Objective:
Return verbatim everything from the first line through the line that contains "random.seed(7)", and stop there.

Information supplied:

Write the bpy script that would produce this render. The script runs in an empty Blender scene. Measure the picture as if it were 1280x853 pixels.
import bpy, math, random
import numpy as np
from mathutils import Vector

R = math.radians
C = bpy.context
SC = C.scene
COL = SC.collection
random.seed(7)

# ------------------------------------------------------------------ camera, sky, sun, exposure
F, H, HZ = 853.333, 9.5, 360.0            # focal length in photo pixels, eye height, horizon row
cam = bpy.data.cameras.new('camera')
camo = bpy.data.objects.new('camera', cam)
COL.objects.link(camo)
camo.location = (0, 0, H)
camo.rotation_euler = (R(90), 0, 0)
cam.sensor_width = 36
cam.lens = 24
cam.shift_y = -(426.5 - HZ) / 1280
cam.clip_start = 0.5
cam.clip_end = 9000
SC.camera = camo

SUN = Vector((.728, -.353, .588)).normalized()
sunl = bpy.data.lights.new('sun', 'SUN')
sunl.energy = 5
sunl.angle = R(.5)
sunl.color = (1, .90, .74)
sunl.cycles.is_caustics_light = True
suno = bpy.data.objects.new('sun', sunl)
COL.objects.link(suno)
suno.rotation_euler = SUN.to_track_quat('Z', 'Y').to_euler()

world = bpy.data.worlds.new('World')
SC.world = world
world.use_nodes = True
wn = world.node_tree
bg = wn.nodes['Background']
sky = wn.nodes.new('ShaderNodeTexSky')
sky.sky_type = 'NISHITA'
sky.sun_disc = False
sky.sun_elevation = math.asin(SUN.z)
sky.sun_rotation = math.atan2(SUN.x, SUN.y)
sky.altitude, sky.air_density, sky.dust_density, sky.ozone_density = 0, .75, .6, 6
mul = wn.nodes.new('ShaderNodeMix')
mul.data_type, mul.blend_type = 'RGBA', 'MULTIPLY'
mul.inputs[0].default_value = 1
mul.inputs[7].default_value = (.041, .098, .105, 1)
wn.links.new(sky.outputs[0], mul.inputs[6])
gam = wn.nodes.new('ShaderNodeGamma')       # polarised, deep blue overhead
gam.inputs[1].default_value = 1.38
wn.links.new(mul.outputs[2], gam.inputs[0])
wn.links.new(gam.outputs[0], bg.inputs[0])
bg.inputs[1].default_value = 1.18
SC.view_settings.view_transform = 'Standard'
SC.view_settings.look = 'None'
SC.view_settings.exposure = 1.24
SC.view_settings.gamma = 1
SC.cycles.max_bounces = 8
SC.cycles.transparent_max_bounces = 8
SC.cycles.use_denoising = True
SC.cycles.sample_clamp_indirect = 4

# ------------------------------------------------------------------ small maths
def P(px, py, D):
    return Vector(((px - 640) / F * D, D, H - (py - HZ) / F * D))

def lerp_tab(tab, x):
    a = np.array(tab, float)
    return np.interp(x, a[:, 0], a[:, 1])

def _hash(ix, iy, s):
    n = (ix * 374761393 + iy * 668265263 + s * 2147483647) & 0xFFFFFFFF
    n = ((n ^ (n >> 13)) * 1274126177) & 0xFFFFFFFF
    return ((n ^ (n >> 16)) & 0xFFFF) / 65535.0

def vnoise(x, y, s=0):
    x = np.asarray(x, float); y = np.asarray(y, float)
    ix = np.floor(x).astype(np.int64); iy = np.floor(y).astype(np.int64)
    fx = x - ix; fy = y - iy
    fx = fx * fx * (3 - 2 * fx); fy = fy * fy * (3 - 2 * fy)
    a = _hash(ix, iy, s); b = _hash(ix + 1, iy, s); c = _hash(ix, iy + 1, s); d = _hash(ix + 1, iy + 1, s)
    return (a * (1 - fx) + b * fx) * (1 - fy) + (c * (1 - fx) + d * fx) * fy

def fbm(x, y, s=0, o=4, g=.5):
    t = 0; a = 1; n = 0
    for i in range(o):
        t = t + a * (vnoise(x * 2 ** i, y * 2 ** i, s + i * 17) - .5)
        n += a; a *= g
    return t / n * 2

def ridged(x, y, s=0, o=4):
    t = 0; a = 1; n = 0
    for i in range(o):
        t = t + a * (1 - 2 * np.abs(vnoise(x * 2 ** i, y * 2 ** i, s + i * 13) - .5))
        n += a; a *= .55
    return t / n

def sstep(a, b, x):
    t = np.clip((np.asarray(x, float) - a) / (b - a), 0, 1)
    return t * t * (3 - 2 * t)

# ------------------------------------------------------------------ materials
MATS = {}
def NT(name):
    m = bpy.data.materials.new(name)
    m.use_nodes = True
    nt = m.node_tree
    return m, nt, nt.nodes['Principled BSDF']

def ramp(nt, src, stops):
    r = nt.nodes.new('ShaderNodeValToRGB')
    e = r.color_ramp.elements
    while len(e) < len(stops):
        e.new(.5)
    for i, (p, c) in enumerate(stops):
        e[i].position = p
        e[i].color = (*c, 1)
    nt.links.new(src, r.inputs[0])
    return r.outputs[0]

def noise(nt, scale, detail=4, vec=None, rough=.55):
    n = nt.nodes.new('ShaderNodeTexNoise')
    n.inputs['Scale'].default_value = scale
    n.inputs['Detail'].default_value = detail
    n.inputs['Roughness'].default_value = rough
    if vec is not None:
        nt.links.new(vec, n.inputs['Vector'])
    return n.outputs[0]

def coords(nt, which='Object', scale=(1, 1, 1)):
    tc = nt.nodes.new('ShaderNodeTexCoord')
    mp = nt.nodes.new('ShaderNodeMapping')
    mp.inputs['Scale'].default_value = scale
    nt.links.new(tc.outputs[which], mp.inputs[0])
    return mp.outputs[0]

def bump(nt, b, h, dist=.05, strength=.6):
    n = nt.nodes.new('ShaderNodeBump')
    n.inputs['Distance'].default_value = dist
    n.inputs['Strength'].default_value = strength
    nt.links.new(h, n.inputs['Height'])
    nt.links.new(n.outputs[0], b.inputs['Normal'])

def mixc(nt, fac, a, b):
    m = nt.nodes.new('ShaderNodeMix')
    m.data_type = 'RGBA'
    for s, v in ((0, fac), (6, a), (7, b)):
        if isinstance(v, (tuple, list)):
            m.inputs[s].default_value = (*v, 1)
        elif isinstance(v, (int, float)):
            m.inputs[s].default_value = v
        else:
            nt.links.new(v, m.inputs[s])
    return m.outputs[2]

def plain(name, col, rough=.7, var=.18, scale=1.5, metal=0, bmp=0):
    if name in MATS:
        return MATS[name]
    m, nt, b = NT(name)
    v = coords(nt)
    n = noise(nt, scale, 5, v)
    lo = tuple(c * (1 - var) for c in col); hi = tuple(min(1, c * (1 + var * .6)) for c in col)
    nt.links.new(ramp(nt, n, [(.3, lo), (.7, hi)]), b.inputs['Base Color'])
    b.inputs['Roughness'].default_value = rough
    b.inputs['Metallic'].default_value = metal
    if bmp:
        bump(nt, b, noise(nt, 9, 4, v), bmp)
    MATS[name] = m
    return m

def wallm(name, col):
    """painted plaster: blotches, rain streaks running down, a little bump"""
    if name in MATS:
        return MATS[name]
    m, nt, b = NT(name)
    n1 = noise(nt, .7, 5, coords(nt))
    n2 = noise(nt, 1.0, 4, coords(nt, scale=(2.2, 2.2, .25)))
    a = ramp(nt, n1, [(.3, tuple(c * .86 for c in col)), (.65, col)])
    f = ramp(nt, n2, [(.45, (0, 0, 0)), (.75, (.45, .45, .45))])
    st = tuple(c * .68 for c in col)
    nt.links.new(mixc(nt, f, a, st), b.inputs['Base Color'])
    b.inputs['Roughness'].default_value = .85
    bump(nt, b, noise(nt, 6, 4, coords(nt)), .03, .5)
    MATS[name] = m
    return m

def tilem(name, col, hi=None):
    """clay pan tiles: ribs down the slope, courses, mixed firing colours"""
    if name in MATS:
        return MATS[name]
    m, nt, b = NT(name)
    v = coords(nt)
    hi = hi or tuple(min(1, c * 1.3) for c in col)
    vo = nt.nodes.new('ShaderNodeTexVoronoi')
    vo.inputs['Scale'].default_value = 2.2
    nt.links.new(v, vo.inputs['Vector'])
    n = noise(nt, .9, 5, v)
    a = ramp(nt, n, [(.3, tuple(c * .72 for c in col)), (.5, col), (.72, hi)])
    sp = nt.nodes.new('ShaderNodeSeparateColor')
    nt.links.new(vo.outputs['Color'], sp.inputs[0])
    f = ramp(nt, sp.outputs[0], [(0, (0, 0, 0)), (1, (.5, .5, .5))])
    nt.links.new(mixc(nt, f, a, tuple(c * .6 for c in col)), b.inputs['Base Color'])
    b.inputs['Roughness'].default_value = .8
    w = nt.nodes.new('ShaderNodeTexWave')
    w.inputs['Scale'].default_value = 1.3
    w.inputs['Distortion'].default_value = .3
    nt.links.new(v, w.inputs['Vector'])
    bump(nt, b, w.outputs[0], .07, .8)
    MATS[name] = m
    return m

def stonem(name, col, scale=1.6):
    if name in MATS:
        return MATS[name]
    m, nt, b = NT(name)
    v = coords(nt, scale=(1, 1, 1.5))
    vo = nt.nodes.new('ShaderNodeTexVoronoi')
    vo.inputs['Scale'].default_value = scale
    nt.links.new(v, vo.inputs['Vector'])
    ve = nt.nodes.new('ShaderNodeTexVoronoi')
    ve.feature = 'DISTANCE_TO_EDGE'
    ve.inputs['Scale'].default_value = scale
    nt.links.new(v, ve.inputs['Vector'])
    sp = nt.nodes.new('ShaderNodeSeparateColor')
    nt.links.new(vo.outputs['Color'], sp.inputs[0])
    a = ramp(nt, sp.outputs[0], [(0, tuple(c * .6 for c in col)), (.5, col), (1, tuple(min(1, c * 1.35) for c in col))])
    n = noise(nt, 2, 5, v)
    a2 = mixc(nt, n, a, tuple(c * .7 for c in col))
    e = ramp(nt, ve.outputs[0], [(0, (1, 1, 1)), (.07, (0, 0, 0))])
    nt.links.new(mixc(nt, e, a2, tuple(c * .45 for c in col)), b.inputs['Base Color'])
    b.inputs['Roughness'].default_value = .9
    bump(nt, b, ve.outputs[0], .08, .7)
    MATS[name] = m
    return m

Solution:
Write the bpy script that would produce this render. The script runs in an empty Blender scene. Measure the picture as if it were 1280x853 pixels.
import bpy, math, random
import numpy as np
from mathutils import Vector

R = math.radians
C = bpy.context
SC = C.scene
COL = SC.collection
random.seed(7)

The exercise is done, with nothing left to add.